Creo claramente que la Moral es superior a la Ética. Por eso, quienes postulan una ética de corte sólo civil pueden estar cargados de buena voluntad, pero también de escaso realismo: esta será siempre una ética que me puedo saltar cuando quiero o me interesa, sin que la ley ponga excesivos reparos, especialmente, cuando no altera demasiado el orden social. Lo dicho es importante, porque se puede hacer daño, por ejemplo, a otra persona (u ofender a Dios) sin que dicho acto sea perseguible por la ley. En este caso, ¿qué o quién garantiza que se restablezca la justicia? “Si Dios no existe, el hombre es un animal”, decía Dostoievski.

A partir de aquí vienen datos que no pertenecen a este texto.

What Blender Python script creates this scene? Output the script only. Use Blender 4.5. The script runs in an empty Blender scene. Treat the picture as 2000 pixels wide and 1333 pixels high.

Además, la Ética no consiste de modo único en unas normas exteriores que hay que cumplir para garantizar unos mínimos de respeto y convivencia. Es algo mucho más profundo, pues se refiere también a los actos internos: a las buenas o malas intenciones, a los buenos o malos pensamientos, porque, como decía Jesucristo, “el hombre bueno, del buen tesoro de su corazón saca cosas buenas; pero el hombre malo, del mal tesoro de su corazón saca cosas malas" (Lc 6, 45); es decir, que las obras internas influyen decisivamente en las obras exteriores, en nuestro comportamiento exterior. Por eso, si hemos de educar el corazón hacia el bien (nuestros sentimientos, intenciones y pensamientos…), entonces tiene que haber también una ética del fuero interno. ¿Y quién puede conocer o juzgar nuestros actos internos, sino solo Dios?

Las ideas aquí expuestas germinaron en mí gracias a las clases de don Modesto Santos. Por eso, le debo un agradecimiento personal sincero y le deseo, ciertamente, que descanse para siempre en paz, en el Bien y la Belleza que nunca terminan. ¡Hasta el cielo, don Modesto!